Thukten Zangpo

Despite the country’s import figures dropping 6.8 percent in the first nine months this year compared to the same period last year, the trade deficit has grown by 6 percent.

In absolute figures, the import bill was recorded at Nu 86.7 billion as of September against Nu 93.03 billion, a decrease of Nu 6.34 billion, according to the finance ministry.

The widening trade deficit was mainly because of a fall in Bhutan’s major export, electricity sales which dropped by 21 percent this year compared to the same period last year.

As of September this year, Bhutan’s trade deficit was recorded at Nu 48.13 billion against Nu 45.22 billion in the same period last year.

Electricity generation decreased to 3,497.21 million units from 5,984.63 million units and electricity export value declined to Nu 14.48 billion in the first nine months this year compared to Nu 18.4 billion in the same period last year.

This was mainly because of the adverse weather conditions, particularly erratic monsoon rains that led to a shortfall in hydropower production.

This has led to a decrease in the country’s export bill to Nu 41.48 billion from Nu 44.9 billion in the same period.

Bhutan imported Nu 1.88 billion worth of electricity from India during this period.

The decline in import figures can also be attributed to the government’s import moratorium on non-essential vehicles since August last year and suspension of housing loans including home and hotel construction from June 9 until December 31 this year.

Bhutan’s top import fuel accounted for Nu 10.67 billion as of September this year.

At the same time, the country imported rice worth Nu 2.35 billion and Nu 1.77 billion worth of smartphones as of September this year against Nu 1.92 billion and Nu 1.45 billion respectively in the same period last year.

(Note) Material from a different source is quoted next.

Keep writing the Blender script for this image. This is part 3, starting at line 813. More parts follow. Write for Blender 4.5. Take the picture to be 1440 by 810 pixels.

Bhutan, on the other hand, exported Nu 12.93 billion worth of ferrosilicon, a decline from Nu 15.75 billion during the same period last year.

However, boulder exports increased to Nu 1.61 billion as of September this year from Nu 1.13 billion last year in the same period.

Despite the country’s declining import bill, the foreign currency reserves was reported at USD 467 million, enough for 12.08 months of essential imports or USD 3 million more to hit the constitutional threshold of USD 464 million.

According to the Constitution, a minimum foreign currency reserve that is adequate to meet the cost of not less than one year’s essential import must be maintained.